# TASK REQUIREMENTS
Please, without the pictures, retype exactly the lines from the start of the material through the line that holds "MB().tube([head, head +".

[Scene script records]
• • •
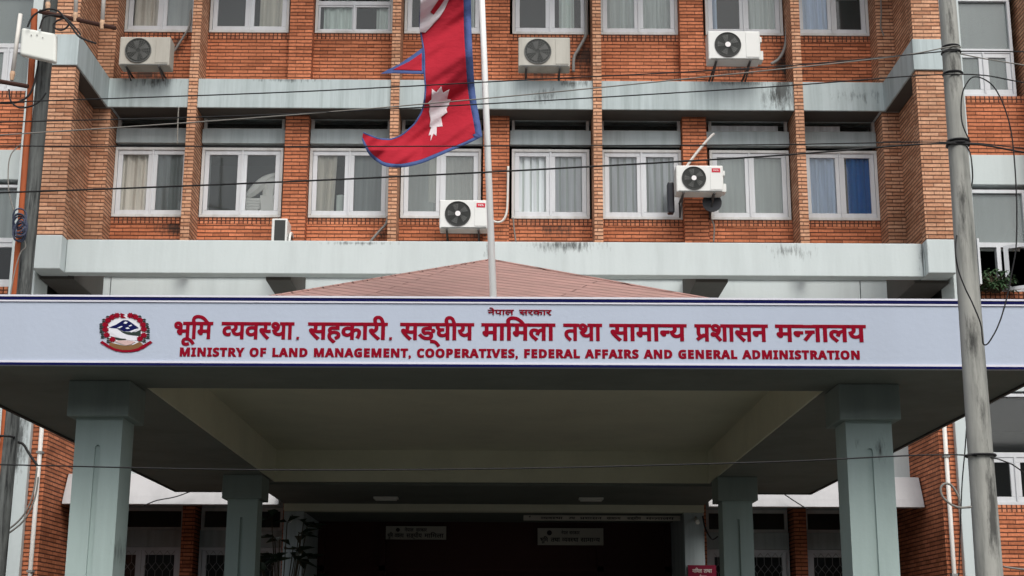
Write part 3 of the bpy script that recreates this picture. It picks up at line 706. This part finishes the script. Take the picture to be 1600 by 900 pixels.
eb(m, [(485, 140), (560, 170), (515, 180), (570, 220), (485, 220)], 4); m.build('ribbon', 'sign_red', E0)

# ---------------------------------------------------------------- flagpole and flag
b0, b1 = P(771, 470, 12.0), P(753, 0, 12.0); dz = b1 - b0
FP = thing('flagpole', (b0.x, 12.0, 4.2), 'white slightly leaning flagpole standing on the canopy roof', 'flagpole')
foot = b0 + dz * ((4.2 - b0.z) / dz.z); head = b0 + dz * ((9.3 - b0.z) / dz.z)
MB().tube([foot, head], [.030, .024], 14).build('pole', 'pole_white', FP, smooth=True)
MB().tube([foot, foot + Vector((0, 0, .05))], .07, 14).build('base_plate', 'steel_dark', FP)
MB().tube([head, head + Vector((0, 0, .04)), head + Vector((0, 0, .09))], [.04, .045, .01], 14).build('finial', 'copper', FP)

A = [(705, -180), (712, -90), (722, -20), (735.7, 0), (736.5, 45), (738.7, 90), (741, 128), (744.7, 160), (750, 190), (753.5, 213), (732, 224), (705, 235.5), (684, 244.5), (660, 254.5), (630, 261.5), (604.5, 260.5), (591, 254), (577.5, 242.5), (570, 229), (565.5, 218)]
A = [(722, -190), (728, -90), (734, -20)] + A[3:]
B = [(715, -188), (668, -90), (655, -20), (657, 0), (655, 40), (661, 80), (662, 115), (663.5, 140), (661, 162), (657, 176), (648, 191), (639, 200), (631, 207), (622, 212.5), (610, 216.5), (602, 216.5), (592, 215.5), (582, 212), (573, 208.5), (568, 206)]
def flag_y(px, py):
    return 12.0 - .05 + .085 * math.sin((px * .6 + py) * .045) - .0030 * max(0, 660 - px) * max(0, 1 - abs(py - 235) / 60.) + .02 * math.sin((px * 1.1 + py * .8) * .085) + .011 * math.sin((px * .55 + py * 1.3) * .13 + .01 * px) + .006 * math.sin((px * .7 + py * .9) * .31) + .0005 * (740 - px) + .02 * math.sin(py * .02)
FLAG = thing('flag', tuple(P(730, 100, 12.0)), 'large red Nepali flag with blue border, white moon and sun, hanging from the flagpole', 'flag')
def resample(pts, per):
    out = []
    for i in range(len(pts) - 1):
        for k in range(per):
            t = k / per; out.append((pts[i][0] * (1 - t) + pts[i + 1][0] * t, pts[i][1] * (1 - t) + pts[i + 1][1] * t))
    out.append(pts[-1]); return out
def smooth2(pts, per):
    return [(v.x, v.y) for v in smooth_path([(a, b, 0) for a, b in pts], per)]
Ar = smooth2(A[:10], 10)[:-1] + smooth2(A[9:], 10); Br = smooth2(B[:10], 10)[:-1] + smooth2(B[9:], 10)
rows = []
for (ax, ay), (bx, by) in zip(Ar, Br):
    L = math.hypot(ax - bx, ay - by); wa = min(11.5 / L, .3); wb = min(2.6 / L, .2)
    if ay > 216: wa = min(6 / L, .3)
    ss = [0, wb] + [wb + (1 - wa - wb) * k / 44 for k in range(1, 45)] + [1]
    rows.append([(bx + (ax - bx) * s, by + (ay - by) * s) for s in ss])
def strip(c0, c1, name, m):
    mb = MB(); nc = c1 - c0 + 1
    for r in rows:
        for p in r[c0:c1 + 1]: mb.v.append(tuple(P(p[0], p[1], flag_y(*p))))
    for i in range(len(rows) - 1):
        for j in range(nc - 1): mb.f.append((i * nc + j, i * nc + j + 1, (i + 1) * nc + j + 1, (i + 1) * nc + j))
    o = mb.build(name, m, FLAG, smooth=True)
    s = o.modifiers.new('thickness', 'SOLIDIFY'); s.thickness = .004; s.offset = 0
    return o
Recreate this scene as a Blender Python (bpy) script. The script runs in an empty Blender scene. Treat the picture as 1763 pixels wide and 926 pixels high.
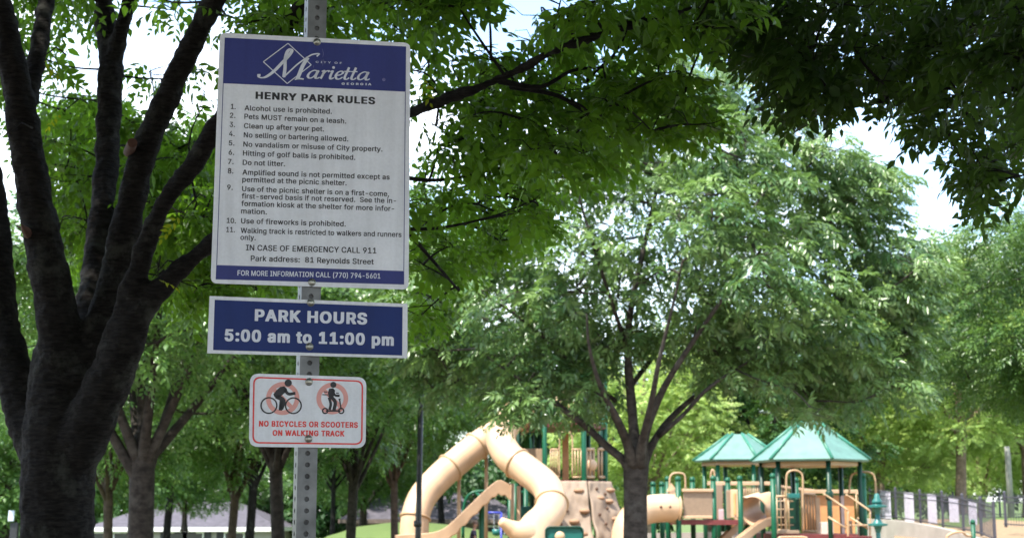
import bpy, bmesh, math, random
import numpy as np
from mathutils import Vector, Matrix

random.seed(7)
RNG = np.random.default_rng(11)
sc = bpy.context.scene
COL = sc.collection

# ------------------------------------------------------------------ camera, sky, sun, exposure
F_PX, CX, CY = 2600.0, 881.5, 463.0          # focal length and centre in photo pixels
PITCH = math.radians(9.3)
CAM_Z = 1.6
cam_d = bpy.data.cameras.new('camera')
cam = bpy.data.objects.new('camera', cam_d)
COL.objects.link(cam)
cam.location = (0, 0, CAM_Z)
cam.rotation_euler = (math.pi / 2 + PITCH, 0, 0)
cam_d.sensor_width = 22.3
cam_d.lens = F_PX / 1763 * 22.3
cam_d.clip_end = 2000
cam_d.dof.use_dof = True
cam_d.dof.focus_distance = 3.45
cam_d.dof.aperture_fstop = 6.6
sc.camera = cam

SUN_EL, SUN_AZ = math.radians(61), math.radians(228)   # azimuth clockwise from +Y; behind-left of the camera
world = bpy.data.worlds.new('World')
sc.world = world
world.use_nodes = True
wn, wl = world.node_tree.nodes, world.node_tree.links
wn.clear()
w_out = wn.new('ShaderNodeOutputWorld')
w_bg = wn.new('ShaderNodeBackground')
w_bg.inputs['Strength'].default_value = 0.135
w_sky = wn.new('ShaderNodeTexSky')
w_sky.sky_type = 'NISHITA'
w_sky.sun_disc = False
w_sky.sun_elevation = SUN_EL
w_sky.sun_rotation = SUN_AZ
w_tc = wn.new('ShaderNodeTexCoord')
w_no = wn.new('ShaderNodeTexNoise')
w_no.inputs['Scale'].default_value = 4.5
w_no.inputs['Detail'].default_value = 7
w_no.inputs['Roughness'].default_value = 0.58
w_mp = wn.new('ShaderNodeMapping')
w_mp.inputs['Scale'].default_value = (1, 1, 2.2)
w_mp.inputs['Location'].default_value = (0.35, 0.1, 0.2)
w_cr = wn.new('ShaderNodeValToRGB')
w_cr.color_ramp.elements[0].position = 0.43
w_cr.color_ramp.elements[1].position = 0.68
w_mx = wn.new('ShaderNodeMix')
w_mx.data_type = 'RGBA'
w_mx.inputs['B'].default_value = (6.2, 6.5, 6.8, 1)      # bright sunlit cloud
wl.new(w_tc.outputs['Generated'], w_mp.inputs['Vector'])
wl.new(w_mp.outputs['Vector'], w_no.inputs['Vector'])
wl.new(w_no.outputs['Fac'], w_cr.inputs['Fac'])
wl.new(w_cr.outputs['Color'], w_mx.inputs['Factor'])
wl.new(w_sky.outputs['Color'], w_mx.inputs['A'])
wl.new(w_mx.outputs['Result'], w_bg.inputs['Color'])
wl.new(w_bg.outputs['Background'], w_out.inputs['Surface'])

sun_d = bpy.data.lights.new('sun', 'SUN')
sun = bpy.data.objects.new('sun', sun_d)
COL.objects.link(sun)
sun_d.energy = 2.85
sun_d.angle = math.radians(0.5)
sun_d.color = (1.0, 0.95, 0.87)
to_sun = Vector((math.sin(SUN_AZ) * math.cos(SUN_EL), math.cos(SUN_AZ) * math.cos(SUN_EL), math.sin(SUN_EL)))
sun.rotation_euler = (-to_sun).to_track_quat('-Z', 'Y').to_euler()
sun.location = (0, 0, 40)

sc.view_settings.view_transform = 'Standard'
sc.view_settings.look = 'None'
sc.view_settings.gamma = 1.0
sc.view_settings.use_curve_mapping = False
sc.view_settings.exposure = 2.0
sc.cycles.max_bounces = 8
sc.cycles.diffuse_bounces = 4
sc.cycles.glossy_bounces = 2
sc.cycles.transmission_bounces = 4
sc.cycles.use_denoising = True

# ------------------------------------------------------------------ projection helpers
SP, CP = math.sin(PITCH), math.cos(PITCH)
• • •
# THE REPLY
Write part 3 of the bpy script that recreates this picture. It picks up at line 706. This part finishes the script. Take the picture to be 1600 by 900 pixels.
eb(m, [(485, 140), (560, 170), (515, 180), (570, 220), (485, 220)], 4); m.build('ribbon', 'sign_red', E0)

# ---------------------------------------------------------------- flagpole and flag
b0, b1 = P(771, 470, 12.0), P(753, 0, 12.0); dz = b1 - b0
FP = thing('flagpole', (b0.x, 12.0, 4.2), 'white slightly leaning flagpole standing on the canopy roof', 'flagpole')
foot = b0 + dz * ((4.2 - b0.z) / dz.z); head = b0 + dz * ((9.3 - b0.z) / dz.z)
MB().tube([foot, head], [.030, .024], 14).build('pole', 'pole_white', FP, smooth=True)
MB().tube([foot, foot + Vector((0, 0, .05))], .07, 14).build('base_plate', 'steel_dark', FP)
MB().tube([head, head + Vector((0, 0, .04)), head + Vector((0, 0, .09))], [.04, .045, .01], 14).build('finial', 'copper', FP)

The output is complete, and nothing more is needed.